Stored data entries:
┄┄┄┄┄┄
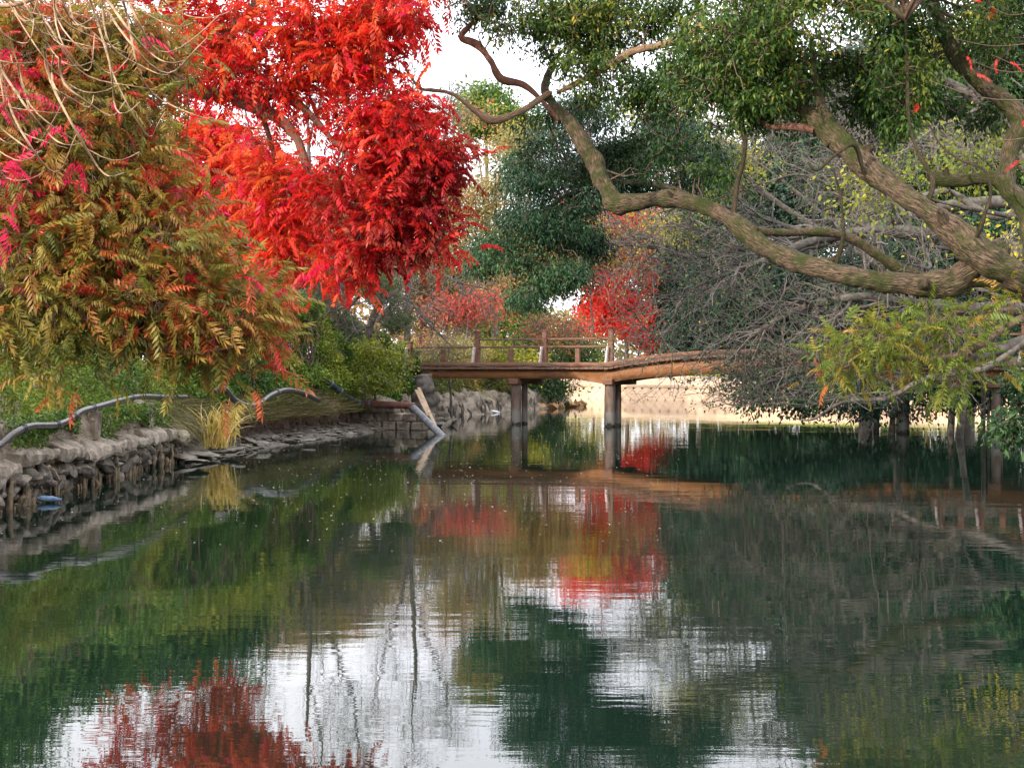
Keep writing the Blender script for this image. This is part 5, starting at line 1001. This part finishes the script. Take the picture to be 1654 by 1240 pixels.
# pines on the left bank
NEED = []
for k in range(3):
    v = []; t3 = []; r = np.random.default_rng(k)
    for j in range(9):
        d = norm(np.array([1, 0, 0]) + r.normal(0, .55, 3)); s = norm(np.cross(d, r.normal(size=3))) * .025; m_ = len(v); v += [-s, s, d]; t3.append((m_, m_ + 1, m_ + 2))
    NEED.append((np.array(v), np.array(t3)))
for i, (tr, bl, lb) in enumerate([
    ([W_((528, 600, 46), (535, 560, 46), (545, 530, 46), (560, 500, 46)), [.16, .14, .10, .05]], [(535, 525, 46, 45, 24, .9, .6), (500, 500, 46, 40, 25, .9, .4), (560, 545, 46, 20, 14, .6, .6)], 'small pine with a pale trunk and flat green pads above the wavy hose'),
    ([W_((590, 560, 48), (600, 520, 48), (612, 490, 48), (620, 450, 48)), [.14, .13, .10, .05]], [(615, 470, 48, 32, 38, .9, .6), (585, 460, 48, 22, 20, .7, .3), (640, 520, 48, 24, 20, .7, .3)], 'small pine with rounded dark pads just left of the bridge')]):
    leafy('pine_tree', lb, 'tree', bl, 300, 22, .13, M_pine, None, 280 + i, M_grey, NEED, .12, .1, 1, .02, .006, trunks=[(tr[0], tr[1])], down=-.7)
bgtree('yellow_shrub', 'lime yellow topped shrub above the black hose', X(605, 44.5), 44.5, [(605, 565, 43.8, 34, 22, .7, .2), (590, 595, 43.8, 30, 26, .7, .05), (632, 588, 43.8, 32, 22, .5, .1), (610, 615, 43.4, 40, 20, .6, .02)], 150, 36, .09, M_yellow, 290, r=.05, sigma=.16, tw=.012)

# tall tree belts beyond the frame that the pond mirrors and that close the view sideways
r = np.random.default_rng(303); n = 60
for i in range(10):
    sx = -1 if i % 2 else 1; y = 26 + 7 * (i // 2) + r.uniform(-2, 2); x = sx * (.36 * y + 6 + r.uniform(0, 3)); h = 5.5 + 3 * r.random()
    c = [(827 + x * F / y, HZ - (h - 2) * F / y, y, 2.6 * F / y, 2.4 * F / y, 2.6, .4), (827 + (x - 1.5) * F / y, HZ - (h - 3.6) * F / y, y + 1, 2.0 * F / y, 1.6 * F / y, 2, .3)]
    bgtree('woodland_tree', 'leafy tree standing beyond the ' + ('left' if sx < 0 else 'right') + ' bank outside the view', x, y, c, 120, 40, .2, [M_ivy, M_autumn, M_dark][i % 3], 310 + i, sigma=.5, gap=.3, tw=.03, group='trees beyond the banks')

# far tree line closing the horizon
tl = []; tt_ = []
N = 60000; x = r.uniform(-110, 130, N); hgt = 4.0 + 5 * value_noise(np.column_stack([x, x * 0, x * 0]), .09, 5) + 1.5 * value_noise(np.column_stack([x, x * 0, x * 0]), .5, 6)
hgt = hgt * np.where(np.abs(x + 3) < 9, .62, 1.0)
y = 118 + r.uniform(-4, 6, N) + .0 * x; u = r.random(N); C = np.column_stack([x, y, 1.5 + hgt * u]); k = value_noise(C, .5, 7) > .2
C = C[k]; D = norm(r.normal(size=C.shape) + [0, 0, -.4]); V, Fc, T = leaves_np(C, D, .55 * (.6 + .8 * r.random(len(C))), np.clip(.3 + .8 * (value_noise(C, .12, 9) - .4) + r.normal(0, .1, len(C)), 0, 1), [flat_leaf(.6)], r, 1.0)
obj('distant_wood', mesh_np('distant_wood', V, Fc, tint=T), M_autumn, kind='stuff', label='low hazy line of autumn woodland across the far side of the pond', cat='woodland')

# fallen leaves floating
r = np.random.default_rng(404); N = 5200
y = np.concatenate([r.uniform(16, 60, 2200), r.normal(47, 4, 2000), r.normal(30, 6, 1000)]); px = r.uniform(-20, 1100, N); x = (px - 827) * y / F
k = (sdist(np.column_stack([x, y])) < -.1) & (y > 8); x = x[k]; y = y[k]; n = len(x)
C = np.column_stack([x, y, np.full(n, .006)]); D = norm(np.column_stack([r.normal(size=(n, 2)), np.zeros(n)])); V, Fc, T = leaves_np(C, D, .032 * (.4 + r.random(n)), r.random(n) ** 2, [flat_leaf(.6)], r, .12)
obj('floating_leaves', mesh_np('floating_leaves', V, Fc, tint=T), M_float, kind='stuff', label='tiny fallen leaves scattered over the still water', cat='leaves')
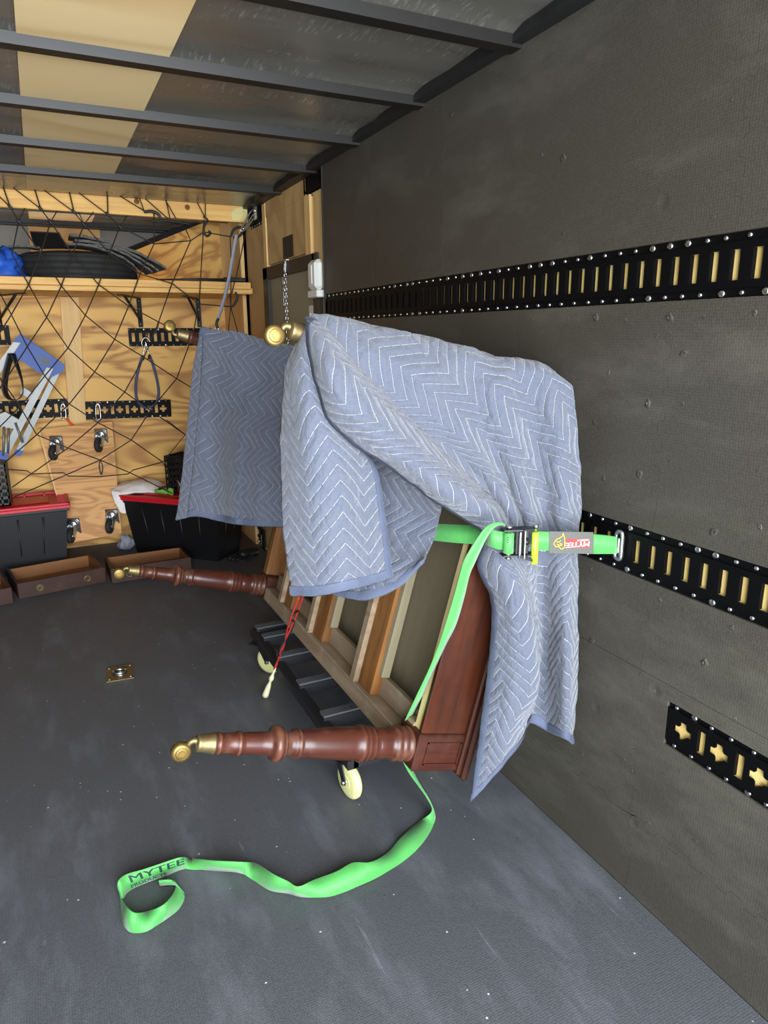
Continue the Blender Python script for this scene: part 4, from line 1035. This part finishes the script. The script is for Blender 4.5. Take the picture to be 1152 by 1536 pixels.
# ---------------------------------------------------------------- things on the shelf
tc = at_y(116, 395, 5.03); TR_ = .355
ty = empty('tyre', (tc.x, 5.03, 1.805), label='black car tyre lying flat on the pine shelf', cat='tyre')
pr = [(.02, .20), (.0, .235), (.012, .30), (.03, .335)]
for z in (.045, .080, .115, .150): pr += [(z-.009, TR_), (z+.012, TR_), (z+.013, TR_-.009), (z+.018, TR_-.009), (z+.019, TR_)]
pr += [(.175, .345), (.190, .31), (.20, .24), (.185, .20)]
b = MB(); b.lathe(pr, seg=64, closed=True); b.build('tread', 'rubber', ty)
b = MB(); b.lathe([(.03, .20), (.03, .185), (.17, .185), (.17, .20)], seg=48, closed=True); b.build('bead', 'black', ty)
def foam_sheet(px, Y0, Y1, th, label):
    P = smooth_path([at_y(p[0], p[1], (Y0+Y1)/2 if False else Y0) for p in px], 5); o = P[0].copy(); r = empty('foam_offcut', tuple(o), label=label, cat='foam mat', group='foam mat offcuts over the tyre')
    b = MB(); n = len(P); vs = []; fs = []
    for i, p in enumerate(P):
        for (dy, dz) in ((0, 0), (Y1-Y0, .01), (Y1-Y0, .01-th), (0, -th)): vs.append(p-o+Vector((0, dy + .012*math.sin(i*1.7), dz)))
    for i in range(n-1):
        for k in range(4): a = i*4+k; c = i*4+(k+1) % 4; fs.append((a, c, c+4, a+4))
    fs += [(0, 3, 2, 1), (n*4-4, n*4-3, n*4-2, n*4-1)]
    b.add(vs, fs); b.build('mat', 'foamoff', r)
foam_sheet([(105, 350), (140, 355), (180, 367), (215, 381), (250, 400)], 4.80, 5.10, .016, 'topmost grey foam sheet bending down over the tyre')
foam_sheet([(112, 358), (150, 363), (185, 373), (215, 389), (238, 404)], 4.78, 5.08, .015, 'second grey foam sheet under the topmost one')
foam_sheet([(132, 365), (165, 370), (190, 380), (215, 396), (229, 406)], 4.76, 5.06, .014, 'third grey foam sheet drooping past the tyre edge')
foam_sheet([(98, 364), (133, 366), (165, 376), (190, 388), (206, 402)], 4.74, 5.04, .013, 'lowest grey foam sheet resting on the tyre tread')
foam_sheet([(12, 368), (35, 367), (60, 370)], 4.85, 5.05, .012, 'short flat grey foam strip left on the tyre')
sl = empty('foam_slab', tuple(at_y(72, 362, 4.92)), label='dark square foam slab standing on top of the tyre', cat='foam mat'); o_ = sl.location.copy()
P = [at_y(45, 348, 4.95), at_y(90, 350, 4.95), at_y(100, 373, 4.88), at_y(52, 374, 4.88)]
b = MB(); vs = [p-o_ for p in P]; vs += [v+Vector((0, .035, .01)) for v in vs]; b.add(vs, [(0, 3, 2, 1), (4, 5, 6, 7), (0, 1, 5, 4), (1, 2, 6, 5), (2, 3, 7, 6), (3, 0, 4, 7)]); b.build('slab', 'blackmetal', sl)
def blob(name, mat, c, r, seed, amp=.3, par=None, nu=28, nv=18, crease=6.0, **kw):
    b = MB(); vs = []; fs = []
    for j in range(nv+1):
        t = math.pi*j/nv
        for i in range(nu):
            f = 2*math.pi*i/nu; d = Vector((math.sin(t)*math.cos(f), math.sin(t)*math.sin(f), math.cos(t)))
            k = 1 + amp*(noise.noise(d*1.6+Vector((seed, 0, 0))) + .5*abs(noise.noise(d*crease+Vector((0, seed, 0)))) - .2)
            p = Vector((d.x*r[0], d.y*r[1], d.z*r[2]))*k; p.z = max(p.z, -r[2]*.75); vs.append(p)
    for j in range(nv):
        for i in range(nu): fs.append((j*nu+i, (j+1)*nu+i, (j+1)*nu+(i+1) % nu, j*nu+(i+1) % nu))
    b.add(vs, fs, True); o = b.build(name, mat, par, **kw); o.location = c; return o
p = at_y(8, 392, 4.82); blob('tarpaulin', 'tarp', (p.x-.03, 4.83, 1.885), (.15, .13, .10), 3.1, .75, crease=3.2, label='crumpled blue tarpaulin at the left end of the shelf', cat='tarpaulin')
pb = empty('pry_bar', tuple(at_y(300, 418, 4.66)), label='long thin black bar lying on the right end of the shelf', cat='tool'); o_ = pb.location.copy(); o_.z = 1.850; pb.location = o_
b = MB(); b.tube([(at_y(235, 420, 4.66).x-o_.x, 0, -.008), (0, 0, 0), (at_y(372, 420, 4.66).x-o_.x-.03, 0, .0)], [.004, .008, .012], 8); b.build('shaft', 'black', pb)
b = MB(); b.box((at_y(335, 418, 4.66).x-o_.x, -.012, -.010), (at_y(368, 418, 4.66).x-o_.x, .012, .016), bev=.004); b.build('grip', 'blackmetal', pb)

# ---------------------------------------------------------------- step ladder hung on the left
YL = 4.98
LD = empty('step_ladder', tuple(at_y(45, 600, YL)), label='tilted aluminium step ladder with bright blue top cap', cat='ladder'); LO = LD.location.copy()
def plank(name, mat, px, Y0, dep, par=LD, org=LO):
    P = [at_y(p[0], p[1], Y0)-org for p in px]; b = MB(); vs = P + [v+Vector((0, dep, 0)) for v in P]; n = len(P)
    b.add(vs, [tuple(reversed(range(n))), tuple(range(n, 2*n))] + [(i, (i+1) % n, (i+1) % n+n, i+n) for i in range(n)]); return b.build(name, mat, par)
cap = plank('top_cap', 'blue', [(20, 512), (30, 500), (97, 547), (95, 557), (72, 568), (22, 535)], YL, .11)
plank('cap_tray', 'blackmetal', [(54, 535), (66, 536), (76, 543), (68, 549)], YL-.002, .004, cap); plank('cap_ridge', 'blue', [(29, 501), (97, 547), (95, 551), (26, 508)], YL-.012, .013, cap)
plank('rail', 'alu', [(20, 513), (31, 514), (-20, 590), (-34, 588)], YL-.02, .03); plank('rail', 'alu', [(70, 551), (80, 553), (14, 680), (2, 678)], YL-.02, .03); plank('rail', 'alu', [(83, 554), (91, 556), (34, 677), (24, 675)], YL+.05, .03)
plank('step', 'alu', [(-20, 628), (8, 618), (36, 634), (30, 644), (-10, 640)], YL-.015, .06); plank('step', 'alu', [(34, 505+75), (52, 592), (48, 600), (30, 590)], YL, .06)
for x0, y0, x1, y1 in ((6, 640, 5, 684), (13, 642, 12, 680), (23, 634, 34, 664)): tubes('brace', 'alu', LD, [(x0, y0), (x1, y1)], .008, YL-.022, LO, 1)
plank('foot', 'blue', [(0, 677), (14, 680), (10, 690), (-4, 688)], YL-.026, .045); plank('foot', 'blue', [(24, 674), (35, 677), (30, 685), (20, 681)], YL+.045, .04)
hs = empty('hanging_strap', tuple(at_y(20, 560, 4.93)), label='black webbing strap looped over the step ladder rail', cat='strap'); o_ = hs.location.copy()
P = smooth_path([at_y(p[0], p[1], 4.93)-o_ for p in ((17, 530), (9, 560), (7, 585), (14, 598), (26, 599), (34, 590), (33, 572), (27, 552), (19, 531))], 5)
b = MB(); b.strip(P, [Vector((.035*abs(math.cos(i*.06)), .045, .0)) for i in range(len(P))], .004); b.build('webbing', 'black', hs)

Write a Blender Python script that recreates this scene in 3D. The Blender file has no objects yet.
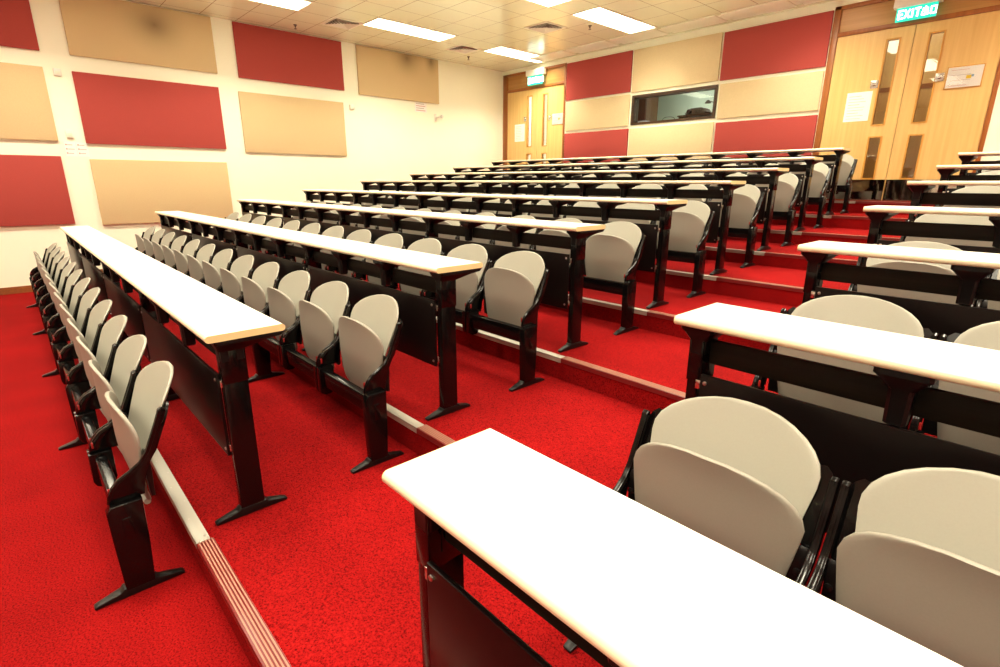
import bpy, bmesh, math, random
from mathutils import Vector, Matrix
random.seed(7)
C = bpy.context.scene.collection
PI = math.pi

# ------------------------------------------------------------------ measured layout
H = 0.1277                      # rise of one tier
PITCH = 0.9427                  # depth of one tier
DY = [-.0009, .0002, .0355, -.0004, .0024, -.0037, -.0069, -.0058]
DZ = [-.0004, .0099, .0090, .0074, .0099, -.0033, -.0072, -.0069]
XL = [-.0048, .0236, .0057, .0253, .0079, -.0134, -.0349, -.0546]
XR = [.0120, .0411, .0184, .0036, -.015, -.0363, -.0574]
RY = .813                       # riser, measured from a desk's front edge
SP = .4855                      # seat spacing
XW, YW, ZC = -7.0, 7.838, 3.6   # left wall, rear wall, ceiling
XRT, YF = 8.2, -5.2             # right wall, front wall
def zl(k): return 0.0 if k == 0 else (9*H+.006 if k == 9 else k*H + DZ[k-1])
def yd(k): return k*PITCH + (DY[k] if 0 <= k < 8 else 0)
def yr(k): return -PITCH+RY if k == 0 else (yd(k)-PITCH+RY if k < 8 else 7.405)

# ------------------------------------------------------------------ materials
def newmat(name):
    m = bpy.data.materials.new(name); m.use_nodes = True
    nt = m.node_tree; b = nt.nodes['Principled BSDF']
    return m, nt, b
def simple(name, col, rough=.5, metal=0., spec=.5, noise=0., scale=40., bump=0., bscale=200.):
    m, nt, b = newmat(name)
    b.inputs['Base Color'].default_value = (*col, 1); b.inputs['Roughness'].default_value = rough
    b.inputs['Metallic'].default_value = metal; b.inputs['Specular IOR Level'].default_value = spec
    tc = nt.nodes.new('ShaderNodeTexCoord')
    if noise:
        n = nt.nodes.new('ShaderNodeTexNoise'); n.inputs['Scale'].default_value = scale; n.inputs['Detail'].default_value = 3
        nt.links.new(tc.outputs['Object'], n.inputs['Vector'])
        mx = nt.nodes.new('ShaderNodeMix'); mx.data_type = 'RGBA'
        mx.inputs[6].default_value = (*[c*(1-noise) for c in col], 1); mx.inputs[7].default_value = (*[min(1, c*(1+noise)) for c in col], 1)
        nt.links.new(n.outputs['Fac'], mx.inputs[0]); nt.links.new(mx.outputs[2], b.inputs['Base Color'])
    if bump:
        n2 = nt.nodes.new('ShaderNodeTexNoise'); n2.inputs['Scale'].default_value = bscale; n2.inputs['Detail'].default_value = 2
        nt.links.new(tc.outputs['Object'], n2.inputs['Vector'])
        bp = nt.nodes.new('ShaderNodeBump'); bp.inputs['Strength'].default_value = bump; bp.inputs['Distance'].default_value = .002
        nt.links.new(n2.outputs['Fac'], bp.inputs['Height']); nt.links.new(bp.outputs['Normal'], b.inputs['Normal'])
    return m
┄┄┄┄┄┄
• _EXERCISE REQUIREMENTS_
Without any pictures, set down the lines from the one holding "Write a Blender" through the one holding "PI = math.pi".

• _OUTPUT_
Write a Blender Python script that recreates this scene in 3D. The Blender file has no objects yet.
import bpy, bmesh, math, random
from mathutils import Vector, Matrix
random.seed(7)
C = bpy.context.scene.collection
PI = math.pi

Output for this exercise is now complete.